Editorial: Dar espacio a la esperanza
Nos llegó el mensaje de unos padres. ¿Cómo era posible que, entre tanta adversidad laboral y familiar como estaban padeciendo, se preocuparan por tantos detalles relacionados con el síndrome de Down, preguntaran tantas cuestiones, relataran tantos hechos sobre su hijo, con el único objetivo de conseguir que se desarrollara al máximo de sus capacidades?
Otras veces, en cambio, y como contraste vemos otras realidades: padres que tiran la toalla, se marginan, renuncian a seguir trabajando, carecen de confianza en sí mismos, o simplemente no creen que ellos, y sólo ellos, son la fuente más copiosa y necesaria para conseguir el progreso de sus hijos con discapacidad.
No se trata de culpabilizar a nadie, y menos a los padres, porque sabemos muy bien cuán diversos somos los seres humanos, cuán diferentes son nuestras cualidades, nuestras capacidades, nuestros puntos fuertes y débiles.

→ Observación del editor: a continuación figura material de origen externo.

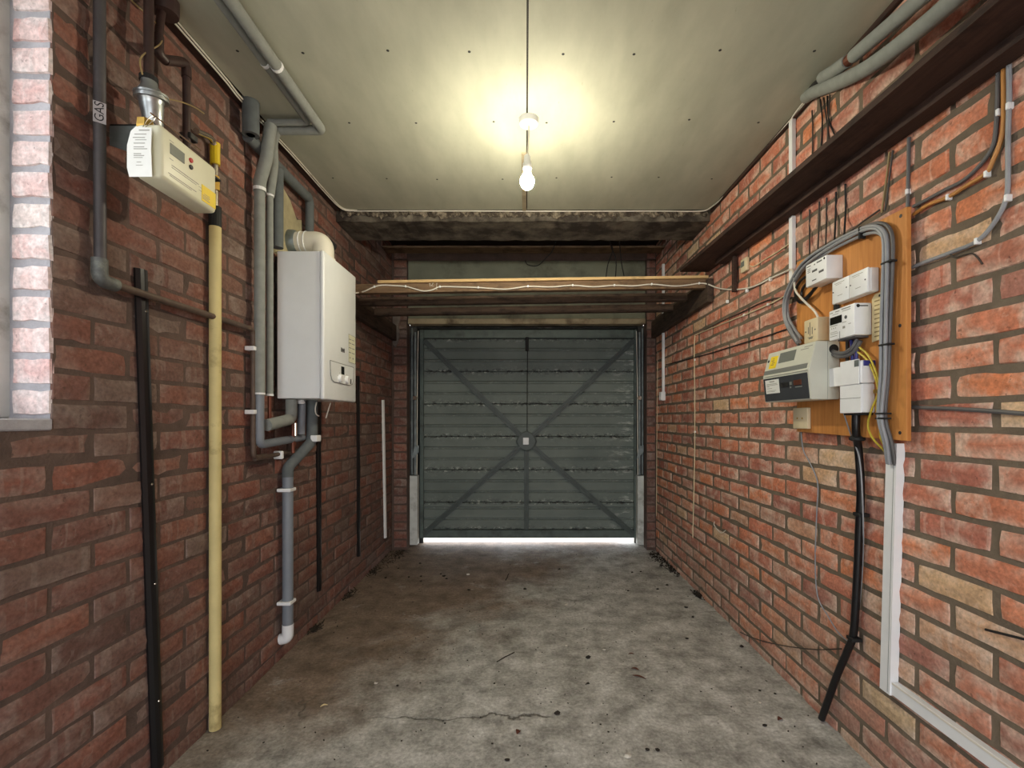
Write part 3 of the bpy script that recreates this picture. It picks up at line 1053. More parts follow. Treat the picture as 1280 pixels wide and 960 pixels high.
# ================================================================== boiler wall
def strip(bm, p0, p1, w, t, N_, W_):
    """half-round capping from p0 to p1, width along W_, bulging along N_"""
    sec = [(-w / 2, 0), (-w / 2, t * .35), (-w * .3, t * .85), (-w * .06, t), (w * .06, t), (w * .3, t * .85), (w / 2, t * .35), (w / 2, 0)]
    a = [bm.verts.new(p0 + W_ * u + N_ * v) for u, v in sec]
    b = [bm.verts.new(p1 + W_ * u + N_ * v) for u, v in sec]
    for i in range(len(sec)):
        j = (i + 1) % len(sec)
        bm.faces.new((a[i], a[j], b[j], b[i]))
    bm.faces.new(a[::-1])
    bm.faces.new(b)
    return bm


XW = XL + 0.002          # just proud of the brick faces


def clipbox(p, s=0.006):
    return box(new_bm(), p.x - s, p.x + s, p.y - s, p.y + s, p.z - s, p.z + s, s * .3)


# dull supply pipe: riser with a GAS tag, elbow, run along the wall, drop beside the lagged pipes
xr = -1.163
yr = xr * F / (124.5 - CX)
sup = thing('gas_supply_pipe', 'dull dark pipe with a GAS tag running down and along the brick wall', 'pipe', (xr, yr, 1.545))
obj('riser', tube(new_bm(), [(xr, yr, 2.488), (xr, yr, 2.0), (xr - .002, yr + .004, 1.555)], 0.0138, 14), M['leadpipe'], sup, smooth=True)
obj('elbow', tube(new_bm(), fillet([(xr, yr, 1.60), (xr, yr, 1.542), (xr, yr + .05, 1.542)], .03), 0.0185, 14), M['elbowgrey'], sup, smooth=True)
yd = xr * F / (316.5 - CX)
obj('wall_run', tube(new_bm(), fillet([(xr, yr + .04, 1.543), (xr, yd, 1.546), (xr, yd, 0.998), (xr, yd + .10, 1.0)], .03), 0.0112, 12), M['copper_dull'], sup, smooth=True)
obj('lower_run', tube(new_bm(), [(xr, yd + .012, 0.992), (xr, 2.40, 1.006)], 0.0095, 10), M['copper_dull'], sup, smooth=True)
for z in (1.16 + (CY - 436) / F * yd, 1.16 + (CY - 515) / F * yd):
    obj('pipe_clip', box(new_bm(), XW, xr + .016, yd - .022, yd + .016, z - .009, z + .009, .002), M['white'], sup)
pc = P(349, 569, x=xr)
obj('pipe_clip', box(new_bm(), XW, xr + .017, pc.y - .008, pc.y + .012, pc.z - .018, pc.z + .02, .004), M['white'], sup)
zt = 1.16 + (CY - 143) / F * yr
tn, tu = Vector((.67, -.74, 0)), Vector((.74, .67, 0))
tc_ = Vector((xr, yr, zt)) + tn * .0136
tag = obj('gas_tag', obox(new_bm(), tc_ - tu * .0135 - VZ * .030, tu, VZ, tn, .027, .057, .0016, .0004), M['tagcard'], sup, label='white tag lettered GAS')


def text(name, s, size, loc, U, V, m, parent, ext=0.0003):
    cu = bpy.data.curves.new(name, 'FONT')
    cu.body = s
    cu.size = size
    cu.extrude = ext
    cu.align_x = 'CENTER'
    cu.align_y = 'CENTER'
    cu.materials.append(m)
    tmp = bpy.data.objects.new(name, cu)
    COL.objects.link(tmp)
    me = bpy.data.meshes.new_from_object(tmp.evaluated_get(bpy.context.evaluated_depsgraph_get()))
    bpy.data.objects.remove(tmp)
    bpy.data.curves.remove(cu)
    o = bpy.data.objects.new(name, me)
    COL.objects.link(o)
    Nn = U.cross(V)
    mw = Matrix(((U.x, V.x, Nn.x, 0), (U.y, V.y, Nn.y, 0), (U.z, V.z, Nn.z, 0), (0, 0, 0, 1)))
    mw.translation = Vector(loc) - WO[parent.name]
    o.parent = parent
    o.matrix_local = mw
    WO[o.name] = WO[parent.name]
    return o


text('gas_lettering', 'GAS', 0.028, tc_ + tn * .0017, VZ, -tu, M['inkdark'], tag)

# black capping strips and one white strip
for name, m, p0, p1, w, lab in (
        ('black_capping', 'black', P(174.5, 337, x=XW), P(195.5, 960, x=XW), .046, 'tall glossy black capping strip leaning beside the yellow pipe'),
        ('black_capping', 'black', P(397, 470, x=XW), P(398, 738, x=XW), .042, 'black capping strip on the brick wall under the boiler'),
        ('black_capping', 'black', P(446.5, 470, x=XW), P(447.5, 695, x=XW), .04, 'black capping strip on the brick wall just past the boiler'),
        ('white_capping', 'white', P(478, 500, x=XW), P(481, 672, x=XW), .05, 'narrow white capping strip low on the brick wall by the door pier')):
    p1.z = max(p1.z, 0.004)
    d = (p1 - p0).normalized()
    s = obj(name, strip(new_bm(), p0, p1, w, .016, NL, NL.cross(d).normalized()), M[m], label=lab, cat='capping strip')
    if m == 'black':
        for t in (.08, .42, .62, .86):
            q = p0.lerp(p1, t) + NL * .0155
            obj('nail', lathe(new_bm(), [(.004, 0), (.003, .002)], q, (UL, VZ, NL), 8), M['chrome'], s)

# yellow gas pipe with its black sleeve, tape and chrome bend
yx = -1.165
yy = yx * F / (269 - CX)
zz = lambda py: H + (CY - py) / F * yy
yp = thing('yellow_pipe', 'tall faded yellow gas pipe standing against the brick wall below the meter', 'pipe', (yx, yy, 0))
obj('pipe_body', tube(new_bm(), [(yx, yy, 0.002), (yx, yy, .7), (yx, yy, zz(283))], .0205, 16), M['yellowpipe'], yp, smooth=True)
obj('sleeve', tube(new_bm(), [(yx, yy, zz(284)), (yx, yy, zz(259))], .0215, 16), M['black_matt'], yp, label='black rubber sleeve')
obj('connector', tube(new_bm(), fillet([(yx, yy, zz(262)), (yx, yy, 2.215), (yx + .02, yy - .13, 2.165)], .06), .0105, 12), M['chrome'], yp, smooth=True, label='bright chrome bend')
obj('tape', tube(new_bm(), [(yx, yy, zz(206)), (yx - .001, yy, zz(192)), (yx, yy, zz(179))], .0165, 12), M['yellow'], yp, label='yellow tape wrapping')
obj('union_nut', lathe(new_bm(), [(.017, 0), (.017, .03)], (yx, yy, zz(238)), 'z', 6), M['brass'], yp)
obj('union_nut', lathe(new_bm(), [(.016, 0), (.016, .022)], (yx, yy, zz(228)), 'z', 6), M['brass'], yp)

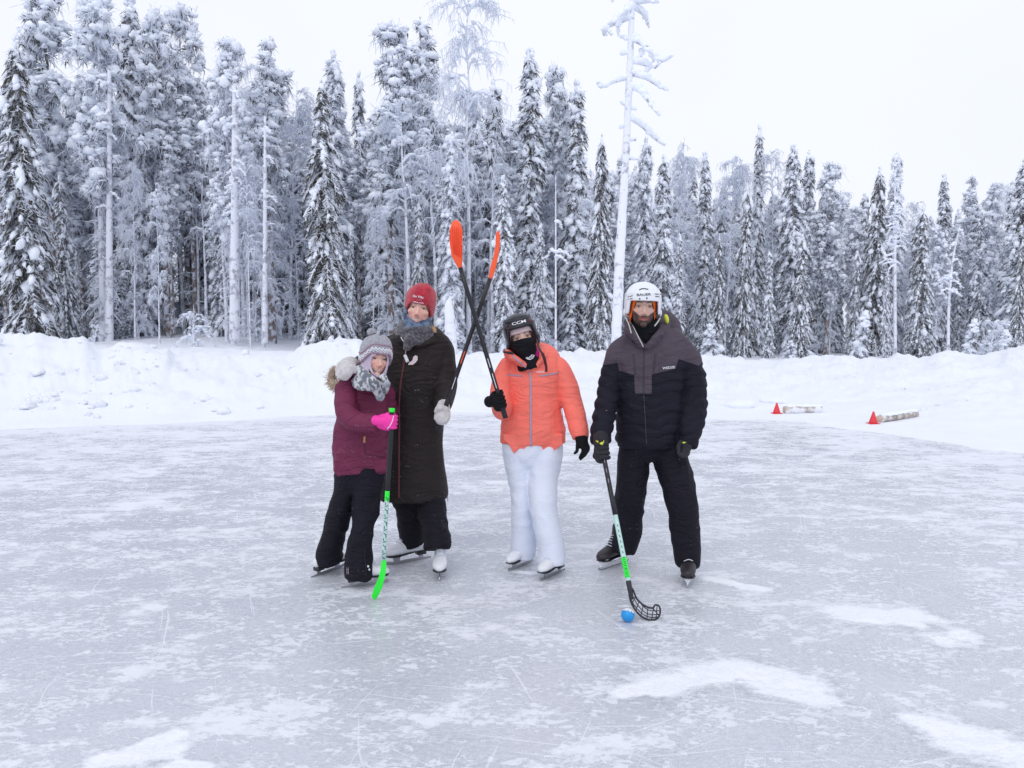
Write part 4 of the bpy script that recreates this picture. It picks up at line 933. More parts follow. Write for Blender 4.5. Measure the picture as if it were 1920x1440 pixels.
class Cap:
    """hat or helmet shell around a head; angle 0 is the front, height in head units"""
    def __init__(s, Hm, rx, ry, zc, zt, zr, yo=.012, e=1.0, low=.12):
        s.H, s.rx, s.ry, s.zc, s.zt, s.zr, s.yo, s.e, s.low = Hm, rx, ry, zc, zt, zr, yo, e, low
    def loc(s, a, z, off=0.0):
        k = math.sqrt(max(1 - ((z - s.zc) / (s.zt - s.zc)) ** 2, 0)) ** s.e if z > s.zc else 1 - s.low * ((s.zc - z) / .1) ** 2
        zz = z + (off * max(0, (z - s.zc) / (s.zt - s.zc)))
        return ((s.rx + off) * k * math.sin(a), s.yo - (s.ry + off) * k * math.cos(a), zz)
    def pt(s, a, z, off=0.0): return hp(s.H, *s.loc(a, z, off))
    def shell(s, th=.006, n=64, m=18, disp=None):
        V = []; A = np.arange(n) / n * 2 * math.pi
        for off, order in ((0.0, range(m + 1)), (-th, range(m, -1, -1))):
            for i in order:
                t = i / m
                for a in A:
                    z0 = s.zr(((a + math.pi) % (2 * math.pi)) - math.pi); z = z0 + (s.zt - .0008 - z0) * math.sin(t * math.pi / 2)
                    p = s.pt(a, z, off + (disp(a, z) if disp and off == 0 else 0)); V.append(p)
        V = np.array(V); i = np.arange(n); Fq = []
        rows = 2 * (m + 1)
        for r in range(rows):
            r2 = (r + 1) % rows; Fq.append(np.stack([r * n + i, r2 * n + i, r2 * n + (i + 1) % n, r * n + (i + 1) % n], 1)[:, ::-1])
        return [(V, np.vstack(Fq))]
    def line(s, fn, a0, a1, r, off=.001, k=60, flat=None):
        pts = [s.pt(a, fn(a), off) for a in np.linspace(a0, a1, k)]
        return tube([[*p, flat or r, r] for p in pts], n=6, sub=1, rnd=(False, False))
def fist(C, A, Fd, side=1, s=1.0, rs=.018, tdir=1):
    """gloved hand closed round a shaft: palm, four curled fingers of unequal length, thumb from the side of the palm"""
    A = nz(np.array(A)); n = nz(np.array(Fd) - A * (np.array(Fd) @ A)); b_ = np.cross(A, n) * side; C = np.array(C); L = []
    R = np.stack([A, n, b_], 1)
    L += ellip(C + b_ * (.030 * s) - n * .010 * s, (.046 * s, .044 * s, .019 * s), rot=R)
    L += tube([[*(C + b_ * .028 * s - n * .03 * s), .034 * s, .026 * s], [*(C + b_ * .024 * s - n * .075 * s), .032 * s, .03 * s], [*(C + b_ * .020 * s - n * .11 * s), .036 * s, .034 * s]], n=16)
    rr = rs + .011 * s
    for i, (o, fr, end) in enumerate(((-.036, .0102, 215), (-.012, .011, 228), (.012, .0108, 222), (.035, .0094, 205))):
        pts = []
        for ph in np.linspace(62, 62 - end, 9):
            p_ = R_(ph); q = rr * (1.25 if ph > 30 else 1.0); pts.append(C - A * o * s * tdir + n * math.cos(p_) * q + b_ * math.sin(p_) * q)
        L += tubew(pts, list(np.linspace(fr, fr * .84, 9) * s), n=10, sub=2)
    pts = [C + b_ * .030 * s - n * .034 * s + A * .030 * s * tdir] + [C + A * (.046 * s) * tdir + n * math.cos(R_(ph)) * rr * 1.1 + b_ * math.sin(R_(ph)) * rr * 1.1 for ph in (140, 185, 225, 262)]
    L += tubew(pts, list(np.array([.016, .014, .0135, .012, .011]) * s), n=10, sub=3)
    return L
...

Pero eso no quita para que debamos dar claridad sobre realidades incontestables. Somos los padres, por nuestra propia naturaleza y por nuestra propia situación, quienes más y mejor estamos dotados para ayudar a un hijo con discapacidad. La larga serie de horas que estamos con él, la rica variedad de circunstancias y situaciones que compartimos, la fuerza de los sentimientos que nos unen, todo ello junto, hace que seamos quienes más y mejor le conozcamos y quienes más ocasiones tengamos para mantener o enderezar suavemente el rumbo de su educación.
No vale decir que desconocemos muchas cosas sobre la discapacidad y la educación. Eso puede ser cierto pero es solucionable. Primero, porque nadie nace y consigue el conocimiento completo. Segundo, porque disponemos de profesionales a los que consultar y con los que podemos contrastar nuestras ideas. Tercero, porque existe abundantísima información escrita y publicada, de características muy diversas que se ajustan al nivel de conocimiento y de formación que cada uno tiene, de la que podemos aprender siempre que estemos dispuestos a consultar.
¿Qué es, pues, lo que hace falta? El convencimiento de que uno es absolutamente necesario para su hijo, porque no tenemos sustitutos. El convencimiento de que uno es capaz de ayudarle si se lo propone, en un grado mayor o menor. El convencimiento de que ese esfuerzo vale la pena porque todo ser humano, cualquiera que sea su discapacidad, puede mejorar y, en el peor de los casos, podemos conseguir que no retroceda. El convencimiento de que tenemos que mejorar nuestra formación mediante la consulta y la lectura de fuentes fiables, hoy día tan asequibles a todos. El convencimiento de que la experiencia de cada día, vivida en miles y miles de personas, nos demuestra que la acción de los padres ha sido clave en el avance de sus hijos.
De ahí ha de surgir la voluntad de aprender: a apoyar, a intervenir con acierto y prudencia, a tener paciencia, constancia y perseverancia, a rectificar cuando sea preciso.
Ha de nacer la voluntad de implicarse con alegría, aunque a veces el desánimo vaya por dentro. Esta implicación animosa es el mejor estímulo que podemos aplicar a las mentes de nuestros hijos con discapacidad. ¿No detectamos en su evolución escolar que, cuando al niño le “toca” un maestro que sabe ganárselo, ese año avanza que da gloria verlo, mientras que cuando no existe esa buena relación el niño rechaza la escuela y no progresa? Pues bien, nadie como los padres podemos aportar entusiasmo y alegría en el contacto con los hijos y actitud positiva en nuestras acciones educativas, y podemos transmitirles día a día el convencimiento de lo contentos que estamos por el mero hecho de que existen. De este modo la intervención y la corrección –que tan necesarias habrán de ser, por otra parte– irán no sólo preñadas de cariño sino de capacidad para transmitir motivación, y terminarán por conseguir lo que se pretende.
Hay, pues, muy buenas razones porque existe un gran espacio para la esperanza. También en la crianza y en la educación de un hijo con discapacidad. Esa esperanza es nuestra gran fuerza motriz. Ella mueve nuestra voluntad, nuestra disponibilidad y nuestra acción. Una esperanza que nace de la conjunción del amor por una parte, que es intrínseco a nuestra condición de padres, y del conocimiento que proviene de nuestra decisión de aprender más para servir mejor.
Algunos pueden albergar el temor de que, al volcarse en la educación del hijo con discapacidad, los padres descuiden la educación de los demás hijos. Es un riesgo, ciertamente, del que debemos precavernos. Pero consideremos la otra cara de la moneda: ¿no es también cierto que la actitud que el hijo diferente nos obliga a tomar en nuestra acción familiar y lo que aprendemos a hacer, nos sirve y nos induce a aplicarlo con los demás hijos? Más bien ganamos todos.